2 . The one Master : his loving care for his servants.

(a) The fowls of the air. The Lord of nature, he by whom the worlds were made, directs us to the study of nature: "Behold the fowls," "Consider the lilies." lie loved to contemplate the works of God, and to draw from them lessons of holy, heavenly wisdom. The vine, the fig tree, the corn-land, the sheep of the pasture, the fishes of the sea, supplied subjects for his parables. He has sanctified the love of nature, and elevated it by his own example. Doubtless in his early life he had watched the countless birds in the clear skies of Palestine, from the soaring eagle to the humble sparrow. He watched them not in vain; he draws lessons of holy trustfulness from their free, wild life. "They sow not, neither do they reap; your heavenly Father feedeth them"— your Father. He is not the Father of the irrational creature in the same holy, blessed sense in which he bids us call him "our Father." Yet he careth for the birds of the air; how much more doth he care for us, his children by adoption and grace! Therefore let us trust him. We cannot by the most anxious thought add to our lives a cubit's length, a day or an hour. Let us imitate the birds of the air in their happy, bright contentment, in their freedom from distracting care.

(b) The lilies of the field. God has shown his love not only in providing for our actual needs by flocks and herds and harvests. He has clothed the earth with beauty; mountain and valley, sunlit seas and waving woods and gleaming rivers, bear witness to the goodness of the Lord. "God saw everything that he had made, and, behold, it was very good." The sin of man has marred the primeval loveliness of creation. But there are yet traces of that first beauty left. The flowers of the fields are relics of Eden's bowers—

"As pure, as fragrant, and as fair

As when they crowned the sunshine hours

Of happy wanderers there."

The Lord gazed on the wealth of gorgeous flowers that deck the hills of Galilee in the spring; they were very fair in his sight; more delicately beautiful, more radiant in their bright colours, than any work of human art or skill. He draws a holy lesson from them: "They toil not, neither do they spin;" but God clothes them with beauty. He bids us learn the happy secret of their calm loveliness. He bids us trust in God with quiet faith; he will give us food and raiment who feeds the ravens when they cry, and adorns the lilies of the field with brilliant colour.

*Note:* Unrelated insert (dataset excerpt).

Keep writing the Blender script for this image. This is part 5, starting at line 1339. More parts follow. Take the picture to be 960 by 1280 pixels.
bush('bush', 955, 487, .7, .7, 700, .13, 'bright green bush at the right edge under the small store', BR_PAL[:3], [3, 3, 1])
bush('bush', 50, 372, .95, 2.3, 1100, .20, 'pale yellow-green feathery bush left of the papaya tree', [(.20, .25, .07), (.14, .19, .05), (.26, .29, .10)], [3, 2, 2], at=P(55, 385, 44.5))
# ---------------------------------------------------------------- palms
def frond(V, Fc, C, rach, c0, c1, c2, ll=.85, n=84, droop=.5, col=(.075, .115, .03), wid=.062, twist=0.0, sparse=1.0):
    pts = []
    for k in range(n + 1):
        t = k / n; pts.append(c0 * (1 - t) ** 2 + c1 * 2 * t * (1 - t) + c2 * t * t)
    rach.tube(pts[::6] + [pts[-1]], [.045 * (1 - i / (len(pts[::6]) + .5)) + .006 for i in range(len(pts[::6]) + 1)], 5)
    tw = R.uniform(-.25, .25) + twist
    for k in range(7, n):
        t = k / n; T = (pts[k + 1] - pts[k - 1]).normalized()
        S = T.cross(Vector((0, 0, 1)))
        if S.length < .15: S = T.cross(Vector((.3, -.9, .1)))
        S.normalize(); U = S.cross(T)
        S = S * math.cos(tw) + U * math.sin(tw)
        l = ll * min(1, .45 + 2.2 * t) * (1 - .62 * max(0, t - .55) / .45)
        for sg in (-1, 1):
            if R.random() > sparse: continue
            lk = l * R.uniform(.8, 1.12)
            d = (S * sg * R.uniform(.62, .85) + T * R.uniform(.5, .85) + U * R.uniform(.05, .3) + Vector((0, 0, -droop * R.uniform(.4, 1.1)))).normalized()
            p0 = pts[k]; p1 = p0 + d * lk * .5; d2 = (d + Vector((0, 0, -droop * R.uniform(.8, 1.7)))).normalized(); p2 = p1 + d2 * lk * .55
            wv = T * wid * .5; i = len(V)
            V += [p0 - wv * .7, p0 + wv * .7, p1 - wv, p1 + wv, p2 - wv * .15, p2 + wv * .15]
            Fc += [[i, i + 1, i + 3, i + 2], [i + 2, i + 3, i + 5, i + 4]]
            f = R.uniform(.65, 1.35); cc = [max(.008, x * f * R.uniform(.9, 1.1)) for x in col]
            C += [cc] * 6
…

3 . We must trust him. He knoweth our needs; he bids us ask him for our daily bread; he listens to our prayer. His children must not be like the heathen. They have far higher privileges; they must live a higher life. The heathen seek eagerly after the good things of this world; Christians must "seek first the kingdom of God and his righteousness"—that kingdom of grace in the heart, which is "righteousness and peace and joy in the Holy Ghost." That must be the first and paramount object of the Christian's hope and earnest effort; the glad submission of his whole heart, with all its fears and hopes, all its joys and sorrows, all its desires and all its thoughts, to the heavenly King, who would make that heart his dwelling-place, reigning there with undivided sovereignty. Seek that first, above all things else—above riches, honour, comfort, ease, even above the love of those who are nearest and dearest. Seek that first, seek it of God with unresting, unwearied energy of supplication; and for other things trust his love. He bids us ask him for our daily bread, not to be over-anxious for the morrow. We must not allow distracting fears for the morrow to interfere with the calm performance of the duties of the day. Each day has its burden, its difficulties, its temptations; each day, too, brings its help from God, its grace, its mercies, to his children. "Take therefore no thought for the morrow Sufficient for the day is the evil thereof." Give your whole energy, all your thoughts, to the work of the day, the duty which is present: "Whatever thy hand findeth to do, do it with thy might." Do not allow the day to be darkened, and its work to be marred, by gloomy forebodings of possible troubles in the future. They may never come; we may pass away before they come; if they should come, God will give his people strength and wisdom. Do your duty; and then leave the future in his hands, to whom alone the future is known; who has promised to make "all things work together for good to them that love him."


1 . "Lay up for yourselves treasure in heaven."

2 . Make no compromises; give the whole heart to God.

3 . God careth for his children; trust in him, be not over-anxious.

4 . The present is yours; the future is God's. Do your duty, and trust.